At its meeting in Windhoek, the Coordinating Committee delegated representatives to visit Zimbabwe for the purpose of investigating the deterioration of press freedom there.
In Harare, we set out to contact people concerned with and involved in Zimbabwes news media, for exposure to the widest possible range of views. Our goals were to obtain a full and objective picture of Zimbabwes press freedom situation; to encourage journalists to report independently; and to urge government officials to respect and support the news medias right to seek and impart information.
Discussions with journalists, government officials, clergy and readers painted an alarming picture of the state of press freedom and, in parallel, the future of democracy in Zimbabwe.
Findings:
From conversations with government officials, the delegation learned that the government is in the advanced stages of drafting a "Freedom of Information Act" that is in fact a press law to control the news media through such devices as licensing of journalists in the guise of accreditation and the establishment of a government-created and controlled two-tier (statutory and "voluntary") press council system.
The delegation has found that in recent months, journalists in Zimbabwe have come under severe pressure from the government, which has reacted harshly to the media's attempts to report on developments in the country.
Throughout this period, violence against journalists has increased; foreign journalists have been expelled, and the government has sought to preserve the monopoly of the Zimbabwean Broadcasting Corporation. Furthermore, government ministers have verbally abused journalists in public and used criminal defamation laws to silence critical reporting. Ministers have threatened to single out journalists individually as targets for attack.
In particular, the bombing at the offices and printing press of the Daily News this year and last and the subsequent failure to condemn these acts or institute a timely and full investigation has profound implications for the way in which the government views the media. The government has appeared to condone violence against journalists. This has created a climate of intimidation in the country.
The decision to rush new broadcasting legislation through Parliament has created a situation in which independent broadcast news stations appear to be precluded in advance of presidential elections next year.
Press freedom is supported by the rule of law; the erosion of the rule of law actively undermines this. Journalists have been victims of lawlessness.
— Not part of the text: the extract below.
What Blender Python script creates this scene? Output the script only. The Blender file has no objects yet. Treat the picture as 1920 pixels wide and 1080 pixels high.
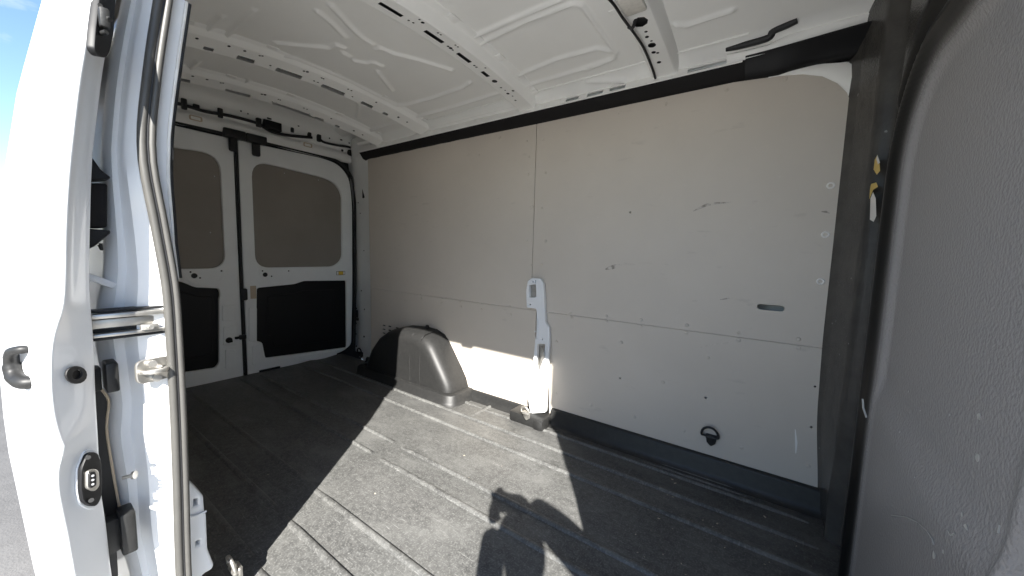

The delegation calls on the government of Zimbabwe to: -- uphold the rule of law; -- meet its international obligations to the principles of press freedom and freedom of expression; -- ensure the safety of journalists and carry out full and proper investigations of abuses against press freedom; -- cease its campaign of intimidation against the news media; -- uphold the judgment of the Supreme Court which removed the monopolistic rights of the Zimbabwe Broadcasting Corporation. (In the event of the governments continued failure to uphold this judgment, it should submit the new Broadcasting Act to constitutional scrutiny. If it passes that test, the government should ensure that the new ZBA be appointed speedily, and that it accelerates the regulatory processes to enable other broadcasting stations to begin airing well in advance of the 2002 election.) -- halt the use of criminal defamation suits against journalists and remove from the statute books insult laws granting special protection to officialdom.